Thai Activist Jailed For the Crime of Sharing an Article on Facebook (eff.org)
An anonymous reader shares a report: Thai activist Jatuphat "Pai" Boonpattaraksa was sentenced this week to two and a half years in prison -- for the crime of sharing a BBC article on Facebook. The Thai-language article profiled Thailand's new king and, while thousands of users shared it, only Jutaphat was found to violate Thailand's strict lese majeste laws against insulting, defaming, or threatening the monarchy. The sentence comes after Jatuphat has already spent eight months in detention without bail. During this time, Jatuphat has fought additional charges for violating the Thai military junta's ban on political gatherings and for other activism with Dao Din, an anti-coup group. While in trial in military court, Jatuphat also accepted the Gwangzu Prize for Human Rights. When he was arrested last December, Jatuphat was the first person to be charged with lese majeste since the former King Bhumibol passed away and his son Vajiralongkorn took the throne. (He was not, however, the first to receive a sentence -- this past June saw one of the harshest rulings to date, with one man waiting over a year in jail to be sentenced to 35 years for Facebook posts critical of the royal family.) The conviction, which appears to have singled Jatuphat out among thousands of other Facebook users who shared the article, sends a strong message to other activists and netizens: overbroad laws like lese majeste can and will be used to target those who oppose military rule in Thailand.

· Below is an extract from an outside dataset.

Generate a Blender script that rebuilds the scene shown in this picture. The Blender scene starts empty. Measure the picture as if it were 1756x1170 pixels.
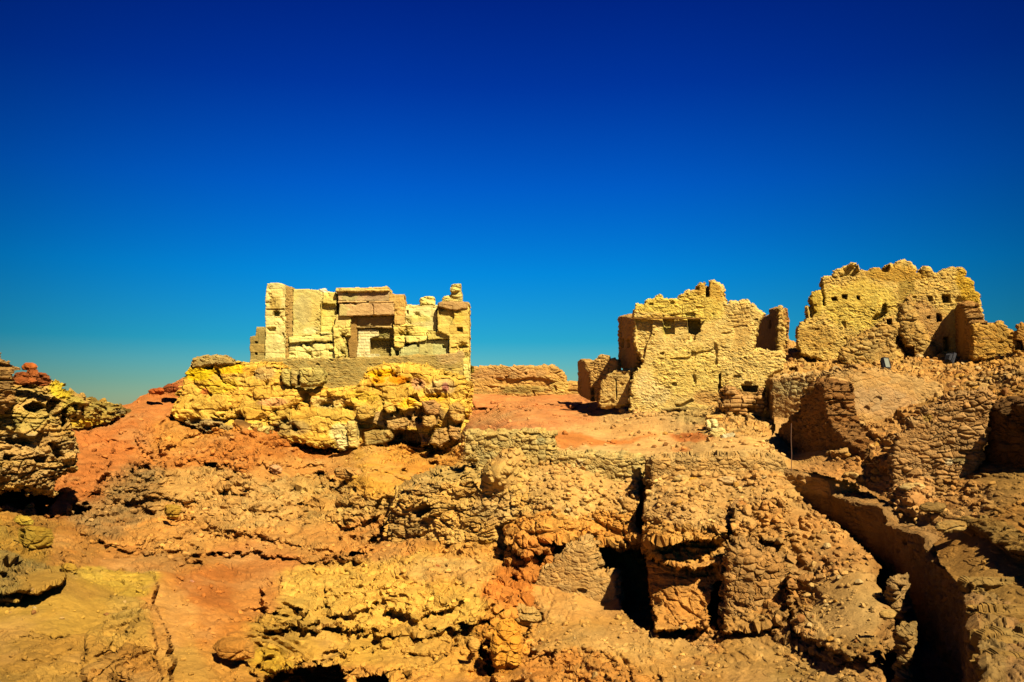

While you have tinpot dictators like Rouhani in Iran and Maduro in Venezuela actually persecuting people at large who're not opposing the regimes but just going about their daily lives, and in Iran's case, doing it on the basis of religion, who the Left actually lionizes, you have the same Left getting into the Right for attitudes on Putin, Duterte, potentially Maha Vajiralongkorn, who only go after either their critics, or criminals like drug dealers or terrorists.
I think I've figured how the Left picks its hated dictators. If those dictators are opposed by Muslims anywhere, like in Chechnya, Mindanao or Yala (in these 3 examples), the Left hates them. If these dictators are supported by Muslims or Muslim countries, like in cases of Iran or Venezuela, they love them. Exceptions being cases where the dictators are pro-US, like al Sisi or King Salman, where their being Muslim gets trumped. It explains why the Left was fine w/ Morsi doing a power grab in Egypt, but are furious at al Sisi keeping the Muslim Brotherhood reigned in.